A Thorn In The Flesh

Q. There is something that always bothers me whenever it comes up in a discussion, and that’s Paul`s “thorn in the flesh”. Paul called his thorn in the flesh “a Messenger from Satan”. Could this messenger have been the slave girl from Acts 16:16? Thanks for your insight.

A. The phrase translated “thorn in the flesh” in 2 Cor. 12:7 is literally defined as a pointed piece of wood or a sharp stake. Such things were often used as a method of torture.
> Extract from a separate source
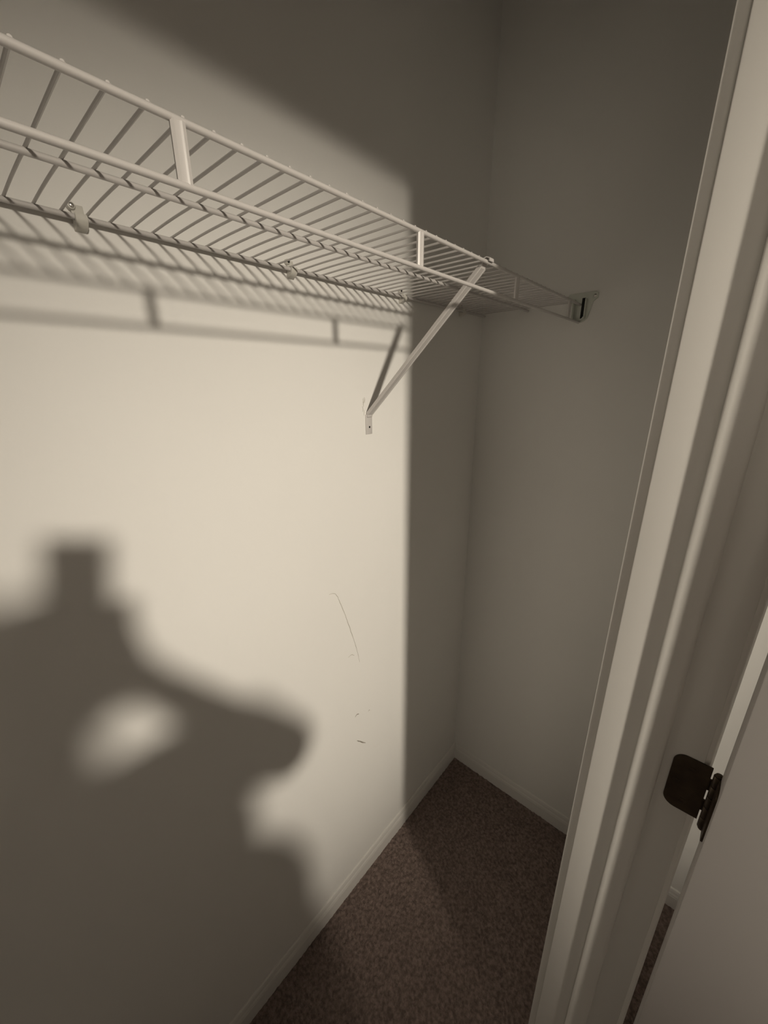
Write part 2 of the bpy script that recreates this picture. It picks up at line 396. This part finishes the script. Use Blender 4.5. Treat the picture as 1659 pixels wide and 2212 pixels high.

And the Greek word translated torment in the same verse means “to buffet, or hit with one’s fist.” Both imply some kind of physical attack.

Therefore I’m convinced Paul’s situation involved something a lot more painful than the words of the slave girl in Acts 16. I believe it refers to the regular beatings Paul received from his enemies, who were stirred up by Satan to attack him. These beatings were so severe that several of them should have killed him, and I think one did.

Stoning was the method of execution, and in Acts 14:19-20 Paul was stoned and dragged outside the gates of Lystra, left for dead. His followers prayed over him and he got up, went back into the city and the next day began his walk to Derbe, 60 miles away, as if nothing had happened.

That sort of thing far exceeds human capabilities, and it’s only one of several examples I could use. I believe the Lord raised Paul from the dead that day. When He said, “My grace is sufficient for you” in 2 Cor. 12:9 I think He was telling Paul that He wouldn’t stop the beatings, but would heal him after each one. I cover this issue in greater detail in a study entitled “My Grace is Sufficient For You.”